Even when stalwarts return who we've saluted in previous years, we'll often be including films in their lineups which we've never shown before. For instance, on our Aug. 1 day-and-night with Henry Fonda, we'll include our first-ever showing of Fonda's great 1940 triumph The Grapes of Wrath, immediately followed by the TCM premiere of the film in which Fonda made his debut, 1935's The Farmer Takes a Wife. When we salute Deborah Kerr on Aug. 15, one of the Kerr films will be the first TCM airing of what may be the most romantic movie yet made, 1957's An Affair to Remember; we'll also have the first TCM showing of a British film Deborah made in 1942 called The Avengers (aka The Day Will Dawn). During our Aug. 11 tribute to Audrey Hepburn there will be two early Hepburn films we've not previously screened: 1951's Laughter in Paradise and 1952's The Secret People, both made before Audrey's spectacular "overnight" success of 1953.

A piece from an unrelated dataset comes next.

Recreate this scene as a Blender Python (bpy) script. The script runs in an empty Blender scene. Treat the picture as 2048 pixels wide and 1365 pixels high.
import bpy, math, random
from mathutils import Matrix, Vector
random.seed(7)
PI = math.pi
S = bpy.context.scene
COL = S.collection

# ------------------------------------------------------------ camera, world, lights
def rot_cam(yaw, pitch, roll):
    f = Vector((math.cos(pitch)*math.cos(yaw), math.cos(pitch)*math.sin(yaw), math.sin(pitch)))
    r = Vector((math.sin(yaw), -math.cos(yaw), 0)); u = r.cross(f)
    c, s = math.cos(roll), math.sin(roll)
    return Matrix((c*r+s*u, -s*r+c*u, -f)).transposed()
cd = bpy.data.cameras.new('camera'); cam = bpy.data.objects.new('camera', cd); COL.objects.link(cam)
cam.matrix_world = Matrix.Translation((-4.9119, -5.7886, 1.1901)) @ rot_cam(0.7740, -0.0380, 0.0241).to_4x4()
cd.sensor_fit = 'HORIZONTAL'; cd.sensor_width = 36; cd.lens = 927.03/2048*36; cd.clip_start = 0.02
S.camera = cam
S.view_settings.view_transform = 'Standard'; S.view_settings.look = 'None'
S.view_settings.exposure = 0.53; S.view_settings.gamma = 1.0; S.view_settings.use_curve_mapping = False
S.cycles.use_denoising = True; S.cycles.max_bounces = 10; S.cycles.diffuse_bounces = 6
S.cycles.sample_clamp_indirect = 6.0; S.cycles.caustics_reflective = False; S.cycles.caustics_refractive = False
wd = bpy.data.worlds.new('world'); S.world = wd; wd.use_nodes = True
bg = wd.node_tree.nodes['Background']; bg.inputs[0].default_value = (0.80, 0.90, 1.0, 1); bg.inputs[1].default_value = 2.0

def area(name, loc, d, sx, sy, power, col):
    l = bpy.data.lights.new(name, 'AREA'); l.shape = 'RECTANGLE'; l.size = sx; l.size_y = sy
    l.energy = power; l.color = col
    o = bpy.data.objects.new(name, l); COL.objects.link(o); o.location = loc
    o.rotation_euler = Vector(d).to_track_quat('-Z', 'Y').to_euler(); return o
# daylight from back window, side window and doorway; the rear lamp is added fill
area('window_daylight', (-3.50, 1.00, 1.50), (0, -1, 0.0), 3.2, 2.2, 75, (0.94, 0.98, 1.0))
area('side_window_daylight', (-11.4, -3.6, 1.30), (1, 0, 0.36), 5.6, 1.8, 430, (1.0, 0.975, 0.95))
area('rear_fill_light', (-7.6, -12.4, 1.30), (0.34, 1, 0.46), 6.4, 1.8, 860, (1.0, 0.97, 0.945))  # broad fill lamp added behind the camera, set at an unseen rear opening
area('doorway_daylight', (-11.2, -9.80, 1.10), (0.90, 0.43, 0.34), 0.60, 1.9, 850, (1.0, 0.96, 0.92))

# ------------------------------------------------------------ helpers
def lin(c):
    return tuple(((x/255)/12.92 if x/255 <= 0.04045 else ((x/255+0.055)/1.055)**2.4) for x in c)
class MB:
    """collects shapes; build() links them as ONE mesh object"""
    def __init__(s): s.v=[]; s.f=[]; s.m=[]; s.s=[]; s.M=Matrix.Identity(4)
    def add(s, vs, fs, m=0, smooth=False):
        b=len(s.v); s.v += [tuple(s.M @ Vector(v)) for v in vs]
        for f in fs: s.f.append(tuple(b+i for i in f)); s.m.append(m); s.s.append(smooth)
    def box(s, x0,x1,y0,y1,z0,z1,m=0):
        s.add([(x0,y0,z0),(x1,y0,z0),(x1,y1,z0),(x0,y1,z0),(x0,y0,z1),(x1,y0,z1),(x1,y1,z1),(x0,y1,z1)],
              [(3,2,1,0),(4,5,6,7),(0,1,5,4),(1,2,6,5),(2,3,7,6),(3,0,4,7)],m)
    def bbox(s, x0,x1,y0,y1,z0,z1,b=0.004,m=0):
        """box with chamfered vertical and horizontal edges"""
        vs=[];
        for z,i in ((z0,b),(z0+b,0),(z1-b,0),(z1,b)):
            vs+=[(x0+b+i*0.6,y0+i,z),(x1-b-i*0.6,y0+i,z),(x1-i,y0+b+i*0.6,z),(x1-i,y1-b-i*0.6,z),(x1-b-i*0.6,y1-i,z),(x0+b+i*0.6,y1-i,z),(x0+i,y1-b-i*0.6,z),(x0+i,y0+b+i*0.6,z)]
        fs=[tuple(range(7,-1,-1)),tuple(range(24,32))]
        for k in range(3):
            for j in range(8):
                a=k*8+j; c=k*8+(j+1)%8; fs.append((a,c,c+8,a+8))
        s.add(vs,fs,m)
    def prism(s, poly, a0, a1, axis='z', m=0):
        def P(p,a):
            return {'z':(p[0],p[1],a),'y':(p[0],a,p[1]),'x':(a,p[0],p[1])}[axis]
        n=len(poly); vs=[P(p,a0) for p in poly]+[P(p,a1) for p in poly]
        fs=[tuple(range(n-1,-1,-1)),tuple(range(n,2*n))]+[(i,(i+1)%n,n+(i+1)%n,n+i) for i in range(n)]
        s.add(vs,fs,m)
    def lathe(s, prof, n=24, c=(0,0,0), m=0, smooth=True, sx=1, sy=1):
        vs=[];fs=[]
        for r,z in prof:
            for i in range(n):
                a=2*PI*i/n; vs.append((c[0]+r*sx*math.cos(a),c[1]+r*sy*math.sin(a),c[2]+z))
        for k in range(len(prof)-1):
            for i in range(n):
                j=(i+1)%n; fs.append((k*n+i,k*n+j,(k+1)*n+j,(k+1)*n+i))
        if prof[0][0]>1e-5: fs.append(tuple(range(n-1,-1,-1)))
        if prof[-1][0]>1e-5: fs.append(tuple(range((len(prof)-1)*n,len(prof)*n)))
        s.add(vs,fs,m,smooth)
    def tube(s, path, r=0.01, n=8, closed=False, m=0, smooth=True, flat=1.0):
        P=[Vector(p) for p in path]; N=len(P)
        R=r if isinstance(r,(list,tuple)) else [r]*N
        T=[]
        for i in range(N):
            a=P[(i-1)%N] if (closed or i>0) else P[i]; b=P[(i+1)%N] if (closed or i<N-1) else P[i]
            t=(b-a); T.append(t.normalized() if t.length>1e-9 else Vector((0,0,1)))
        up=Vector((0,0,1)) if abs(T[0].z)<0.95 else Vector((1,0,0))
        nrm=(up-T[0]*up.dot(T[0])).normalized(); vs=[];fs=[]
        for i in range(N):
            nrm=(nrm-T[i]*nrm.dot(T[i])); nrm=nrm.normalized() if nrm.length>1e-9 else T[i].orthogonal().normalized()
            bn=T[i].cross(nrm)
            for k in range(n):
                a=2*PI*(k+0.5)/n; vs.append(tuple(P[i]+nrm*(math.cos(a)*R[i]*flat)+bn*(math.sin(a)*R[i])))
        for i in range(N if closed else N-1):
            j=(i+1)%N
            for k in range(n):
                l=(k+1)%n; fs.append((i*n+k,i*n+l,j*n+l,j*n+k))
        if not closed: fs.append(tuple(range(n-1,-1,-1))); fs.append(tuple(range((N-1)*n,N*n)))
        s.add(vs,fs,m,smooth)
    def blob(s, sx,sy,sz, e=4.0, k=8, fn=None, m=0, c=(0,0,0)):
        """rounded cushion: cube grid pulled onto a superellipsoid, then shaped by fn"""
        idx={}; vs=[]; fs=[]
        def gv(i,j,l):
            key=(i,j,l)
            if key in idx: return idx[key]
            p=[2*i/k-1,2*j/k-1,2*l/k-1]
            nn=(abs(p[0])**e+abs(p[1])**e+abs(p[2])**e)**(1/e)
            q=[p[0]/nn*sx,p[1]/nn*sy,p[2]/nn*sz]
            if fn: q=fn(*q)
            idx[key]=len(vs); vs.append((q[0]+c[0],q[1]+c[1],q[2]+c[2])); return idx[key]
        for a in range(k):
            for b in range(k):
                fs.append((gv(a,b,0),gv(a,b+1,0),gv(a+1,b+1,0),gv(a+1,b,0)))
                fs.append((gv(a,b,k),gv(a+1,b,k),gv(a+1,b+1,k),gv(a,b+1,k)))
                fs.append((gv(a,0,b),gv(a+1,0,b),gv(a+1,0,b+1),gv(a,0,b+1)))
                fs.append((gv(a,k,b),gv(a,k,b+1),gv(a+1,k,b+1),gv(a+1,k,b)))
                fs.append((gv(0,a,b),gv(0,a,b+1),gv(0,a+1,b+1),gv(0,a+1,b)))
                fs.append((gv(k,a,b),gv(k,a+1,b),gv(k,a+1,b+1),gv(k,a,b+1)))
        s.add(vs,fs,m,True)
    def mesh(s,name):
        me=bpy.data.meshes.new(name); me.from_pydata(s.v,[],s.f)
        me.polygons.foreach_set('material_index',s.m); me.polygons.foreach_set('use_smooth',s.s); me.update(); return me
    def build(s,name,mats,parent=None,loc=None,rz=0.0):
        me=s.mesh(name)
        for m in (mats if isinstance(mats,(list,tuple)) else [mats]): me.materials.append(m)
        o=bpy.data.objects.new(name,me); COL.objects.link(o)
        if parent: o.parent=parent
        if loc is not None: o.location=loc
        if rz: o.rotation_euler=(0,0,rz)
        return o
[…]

The month will, in fact, be abounding with TCM premieres, 43 in total, among them many wanna-see titles from Britain (including The Wicked Lady, The Servant, Doctor in the House, The Divorce of Lady X, The Lion Has Wings, Waltz of the Toreadors, Two-Way Stretch), also William Wyler's vastly underrated Carrie from 1952 (no relation to the horror tale) with Laurence Olivier and Jennifer Jones, 1935's Les Misérables, 1976's Futureworld, 1988's Mississippi Burning, and many, many more. To borrow a title from a movie we'll be showing on Aug. 13, we think this year's "Summer Under the Stars" edition comes close to being The Greatest Show on Earth. We hope you'll agree.